Look through the data for the string "objects". Copy every line where it is found.
-- Begin Recorded data --
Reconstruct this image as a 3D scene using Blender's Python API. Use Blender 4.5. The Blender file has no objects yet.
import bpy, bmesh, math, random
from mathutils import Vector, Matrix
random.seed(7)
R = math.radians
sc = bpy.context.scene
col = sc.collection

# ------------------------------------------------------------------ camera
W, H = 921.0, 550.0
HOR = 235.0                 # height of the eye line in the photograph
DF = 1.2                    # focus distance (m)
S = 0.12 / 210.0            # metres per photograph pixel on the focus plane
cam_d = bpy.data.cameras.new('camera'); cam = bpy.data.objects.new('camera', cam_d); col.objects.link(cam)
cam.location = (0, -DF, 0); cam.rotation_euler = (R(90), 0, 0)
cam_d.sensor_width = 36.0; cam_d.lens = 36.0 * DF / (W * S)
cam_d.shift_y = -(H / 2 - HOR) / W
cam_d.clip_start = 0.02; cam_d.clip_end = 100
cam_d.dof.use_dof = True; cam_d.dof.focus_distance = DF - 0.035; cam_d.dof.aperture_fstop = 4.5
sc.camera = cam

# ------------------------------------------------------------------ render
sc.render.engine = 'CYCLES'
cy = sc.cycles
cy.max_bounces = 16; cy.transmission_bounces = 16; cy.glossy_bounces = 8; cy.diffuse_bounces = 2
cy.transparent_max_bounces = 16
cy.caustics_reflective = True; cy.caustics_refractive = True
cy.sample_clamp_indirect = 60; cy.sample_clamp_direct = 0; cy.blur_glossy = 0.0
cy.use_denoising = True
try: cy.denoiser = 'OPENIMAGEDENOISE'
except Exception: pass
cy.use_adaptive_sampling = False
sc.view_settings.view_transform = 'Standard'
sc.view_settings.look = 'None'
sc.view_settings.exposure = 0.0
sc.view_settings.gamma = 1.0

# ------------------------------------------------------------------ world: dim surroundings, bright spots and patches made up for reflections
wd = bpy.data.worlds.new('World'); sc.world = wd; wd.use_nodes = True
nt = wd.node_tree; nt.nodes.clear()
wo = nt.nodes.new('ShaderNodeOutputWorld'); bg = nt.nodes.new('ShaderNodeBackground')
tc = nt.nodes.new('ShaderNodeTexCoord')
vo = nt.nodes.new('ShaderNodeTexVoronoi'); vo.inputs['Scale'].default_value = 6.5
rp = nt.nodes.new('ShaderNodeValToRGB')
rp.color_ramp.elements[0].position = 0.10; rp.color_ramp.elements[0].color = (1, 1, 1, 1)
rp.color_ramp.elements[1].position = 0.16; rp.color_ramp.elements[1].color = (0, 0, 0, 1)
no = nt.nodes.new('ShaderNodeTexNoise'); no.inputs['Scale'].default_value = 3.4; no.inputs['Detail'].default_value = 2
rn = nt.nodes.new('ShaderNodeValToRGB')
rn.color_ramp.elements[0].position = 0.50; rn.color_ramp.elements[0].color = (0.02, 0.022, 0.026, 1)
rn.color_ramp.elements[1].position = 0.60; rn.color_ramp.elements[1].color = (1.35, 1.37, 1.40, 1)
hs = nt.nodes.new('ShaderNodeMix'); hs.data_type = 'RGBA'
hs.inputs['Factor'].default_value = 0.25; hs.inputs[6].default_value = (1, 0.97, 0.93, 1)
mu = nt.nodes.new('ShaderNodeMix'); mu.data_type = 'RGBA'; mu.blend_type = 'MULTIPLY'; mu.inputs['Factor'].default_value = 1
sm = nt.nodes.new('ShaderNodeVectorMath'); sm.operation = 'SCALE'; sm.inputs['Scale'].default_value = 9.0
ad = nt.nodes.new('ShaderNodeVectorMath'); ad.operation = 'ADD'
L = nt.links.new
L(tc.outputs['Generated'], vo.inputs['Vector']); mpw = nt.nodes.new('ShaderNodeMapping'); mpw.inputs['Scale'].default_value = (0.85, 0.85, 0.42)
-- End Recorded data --
### [Exercise answer]
Reconstruct this image as a 3D scene using Blender's Python API. Use Blender 4.5. The Blender file has no objects yet.
cam_d = bpy.data.cameras.new('camera'); cam = bpy.data.objects.new('camera', cam_d); col.objects.link(cam)